In September of this year, the project had reached the point where materials were being ordered and contracts were being awarded.

At this late date, the partners realized a deal with Duke was not in the cards. All of a sudden, the Virgo platform was scrapped as a destination. The operators scrambled for a new host, as the project continued to move forward. Pulling out their maps, they quickly identified a handful of potential platforms that could handle the production, in terms of weight and space, and were located within about 15 miles of Virgo. A new call for a tender was sent to the most promising prospects.

Williams to the rescue

One of the facilities under consideration had a commercial connection with Williams. Once Williams received the bid materials, the company realized two things: it was interested in processing the Canyon Express production, and the existing structure being considered could not handle the topsides requirements of this project. Kevin Rehm, Asset Manager for Williams, said his company was committed to this deal after receiving approval from the board of directors. "Just like any investment opportunity, we looked at it and said 'Hey, we can do this.'"

While the host facilities were still out for bids, several contracts had already been let. Saipem would install the twin 12-in. flowlines and umbilicals. The umbilicals themselves would be supplied by Kvaerner out of Norway. Kvaerner-FSSL, based on Houston, would supply the subsea control systems.

The subsea trees, subsea valves, and subsea pipe connectors would be provided by Cameron. Oceaneering was slated to supply the intervention and workover control system for the project. Intec Engineering and Paragon Engineering had both been working on the project since the beginning of the year.

As the Canyon Express operators considered their options, Williams volunteered to install a jacket in Main Pass 261 specifically to handle the Canyon Express production. This platform was only about seven miles from the Vioska Knoll location and would require very little alteration to the original design.
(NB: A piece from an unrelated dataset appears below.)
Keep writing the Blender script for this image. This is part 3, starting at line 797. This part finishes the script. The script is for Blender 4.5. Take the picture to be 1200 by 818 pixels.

Basically, the addition of the seven-mile pipeline to reach the new jacket was the only change required.

The partners decided to take up the offer from Williams and selected Williams' bid. Now the company needs to install a jacket quickly and outfit it with topsides and processing equipment. The service provider will also need to organize tie-ins with the existing infrastructure to get this production to shore.

Williams said the jacket will be in about 280 ft of water and will be named "Canyon Station". According to reports, this change will not alter the schedule for the Canyon Express installation and first oil. Rehm said the jacket and topsides should be in place ready to go by second quarter 2002.

The four-pile jacket will accept gas production from twin-12-in. flow lines and export the gas through three pipelines that will tie into the existing infrastructure onshore. Aside from typical gas handling, treatment, and dehydration, Canyon Station will also recycle the methanol from the fields.

The methanol will be separated out and then reinjected into the system, returning the 56 miles to the subsea wells.